In the spring of 2008, the Tobacco Institute of Japan together with the associations of tobacco retailers and vending machine manufacturers introduced Taspo, "tobacco passport." At the time, the system seemed a reasonable enough solution to one of Japan's perennial problems — underage smoking. However, Taspo now is reported to have found a new use — helping investigators track down the movements of criminal suspects.
The Tobacco Institute of Japan, which oversees the Taspo system, revealed recently that personal data and records of specific tobacco purchases at Taspo-required vending machines were handed over to public prosecutors. That may seem no different from using credit card purchases as evidence or using cell phone records to trace criminal activity, but smokers still have a right to privacy.
Smokers should be made more fully aware that their data could be handed over to third parties. One wonders just how many tobacco purchases are being recorded, compiled and turned over to investigative authorities. One hopes that the personal record of tobacco purchases will not be given to employers, insurance companies or one's own family. It would probably be easier to track the smokers down in the increasingly few places left allowed for smoking.
The problem is that once data is collected, it rarely disappears. Of course, Taspo is still a voluntary system in which cardholders are told that their information may be accessed by third parties. Many smokers no doubt are unconcerned. However, the idea of having every cigarette purchase recorded on a central database should make more people than the dwindling number of smokers uncomfortable.

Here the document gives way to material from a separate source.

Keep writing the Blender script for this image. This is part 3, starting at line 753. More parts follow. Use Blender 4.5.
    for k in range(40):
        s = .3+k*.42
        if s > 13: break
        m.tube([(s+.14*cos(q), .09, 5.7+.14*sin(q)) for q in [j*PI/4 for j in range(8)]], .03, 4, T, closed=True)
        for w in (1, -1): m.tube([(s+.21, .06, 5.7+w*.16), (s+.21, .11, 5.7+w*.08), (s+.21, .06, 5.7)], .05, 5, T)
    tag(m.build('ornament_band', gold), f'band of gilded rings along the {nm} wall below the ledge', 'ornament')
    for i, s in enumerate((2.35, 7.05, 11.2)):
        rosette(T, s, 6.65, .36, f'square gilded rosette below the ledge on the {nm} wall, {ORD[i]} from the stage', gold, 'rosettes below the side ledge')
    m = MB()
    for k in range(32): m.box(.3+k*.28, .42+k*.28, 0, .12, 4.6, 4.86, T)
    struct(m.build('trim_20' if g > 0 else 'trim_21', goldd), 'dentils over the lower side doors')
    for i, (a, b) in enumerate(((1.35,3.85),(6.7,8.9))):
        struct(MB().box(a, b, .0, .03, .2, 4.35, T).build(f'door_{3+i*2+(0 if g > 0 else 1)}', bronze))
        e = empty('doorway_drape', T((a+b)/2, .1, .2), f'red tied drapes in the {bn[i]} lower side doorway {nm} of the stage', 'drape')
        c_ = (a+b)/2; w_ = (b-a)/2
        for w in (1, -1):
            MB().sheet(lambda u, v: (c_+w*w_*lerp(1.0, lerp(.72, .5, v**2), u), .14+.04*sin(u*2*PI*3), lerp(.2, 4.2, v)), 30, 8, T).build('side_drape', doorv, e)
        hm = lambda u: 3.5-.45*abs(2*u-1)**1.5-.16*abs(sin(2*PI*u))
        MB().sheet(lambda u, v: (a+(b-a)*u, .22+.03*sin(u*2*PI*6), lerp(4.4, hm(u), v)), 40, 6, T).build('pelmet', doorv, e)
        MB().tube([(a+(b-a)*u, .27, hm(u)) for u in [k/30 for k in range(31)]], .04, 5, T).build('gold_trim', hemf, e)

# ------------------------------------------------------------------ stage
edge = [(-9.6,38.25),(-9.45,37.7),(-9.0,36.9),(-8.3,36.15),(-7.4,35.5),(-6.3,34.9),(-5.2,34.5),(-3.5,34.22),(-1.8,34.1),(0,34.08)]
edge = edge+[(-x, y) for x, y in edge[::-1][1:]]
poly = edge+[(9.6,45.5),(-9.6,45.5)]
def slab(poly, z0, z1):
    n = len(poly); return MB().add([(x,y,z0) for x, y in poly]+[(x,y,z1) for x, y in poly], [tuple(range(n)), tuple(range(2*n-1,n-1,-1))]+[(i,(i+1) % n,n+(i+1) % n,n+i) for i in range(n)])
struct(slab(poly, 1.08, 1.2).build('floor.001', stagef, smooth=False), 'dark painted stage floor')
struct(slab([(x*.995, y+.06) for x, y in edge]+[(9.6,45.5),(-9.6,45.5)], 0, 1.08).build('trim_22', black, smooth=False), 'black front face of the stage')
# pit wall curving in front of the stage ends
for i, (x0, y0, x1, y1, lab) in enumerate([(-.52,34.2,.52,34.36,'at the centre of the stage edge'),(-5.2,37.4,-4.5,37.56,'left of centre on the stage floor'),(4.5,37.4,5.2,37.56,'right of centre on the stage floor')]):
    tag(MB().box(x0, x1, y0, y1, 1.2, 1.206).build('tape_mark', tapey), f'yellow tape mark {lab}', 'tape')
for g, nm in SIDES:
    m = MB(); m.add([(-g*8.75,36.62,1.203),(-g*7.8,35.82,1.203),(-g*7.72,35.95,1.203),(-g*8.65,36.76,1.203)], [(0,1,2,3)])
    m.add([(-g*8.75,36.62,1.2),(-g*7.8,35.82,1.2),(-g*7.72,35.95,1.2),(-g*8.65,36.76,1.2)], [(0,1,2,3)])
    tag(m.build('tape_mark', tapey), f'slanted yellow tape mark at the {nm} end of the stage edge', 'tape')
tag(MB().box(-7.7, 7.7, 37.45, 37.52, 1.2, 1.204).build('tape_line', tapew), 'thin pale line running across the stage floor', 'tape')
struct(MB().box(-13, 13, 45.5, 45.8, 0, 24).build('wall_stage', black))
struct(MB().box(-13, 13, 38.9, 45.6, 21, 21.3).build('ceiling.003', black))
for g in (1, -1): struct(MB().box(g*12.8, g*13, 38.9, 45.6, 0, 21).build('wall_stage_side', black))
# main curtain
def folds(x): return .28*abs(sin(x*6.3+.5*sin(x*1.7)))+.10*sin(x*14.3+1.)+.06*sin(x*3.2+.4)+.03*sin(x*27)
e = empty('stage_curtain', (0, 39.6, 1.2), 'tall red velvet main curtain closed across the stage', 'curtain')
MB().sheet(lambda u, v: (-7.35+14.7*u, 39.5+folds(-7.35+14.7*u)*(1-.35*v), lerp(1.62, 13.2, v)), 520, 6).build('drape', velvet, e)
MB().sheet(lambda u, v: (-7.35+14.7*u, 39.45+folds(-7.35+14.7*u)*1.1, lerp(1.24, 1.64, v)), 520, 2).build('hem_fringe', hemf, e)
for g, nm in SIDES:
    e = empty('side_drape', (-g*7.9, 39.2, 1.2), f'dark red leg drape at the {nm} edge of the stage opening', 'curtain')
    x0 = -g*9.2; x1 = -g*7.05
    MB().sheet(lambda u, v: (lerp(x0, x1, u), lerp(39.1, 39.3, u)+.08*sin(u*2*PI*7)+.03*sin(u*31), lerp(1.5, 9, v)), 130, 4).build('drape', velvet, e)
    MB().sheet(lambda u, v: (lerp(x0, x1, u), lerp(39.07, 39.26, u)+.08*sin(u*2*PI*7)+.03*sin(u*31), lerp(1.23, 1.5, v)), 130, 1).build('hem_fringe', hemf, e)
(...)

The purchase of tobacco, no matter how deleterious to one's health, is still legal, and individuals should still maintain the ultimate control over their own personal data. One has to wonder whether the accumulation of data by businesses is for marketing research or for other purposes. When even the purchase of a pack of cigarettes becomes part of an information database, the surveillance of people's private lives by technological means has gone too far.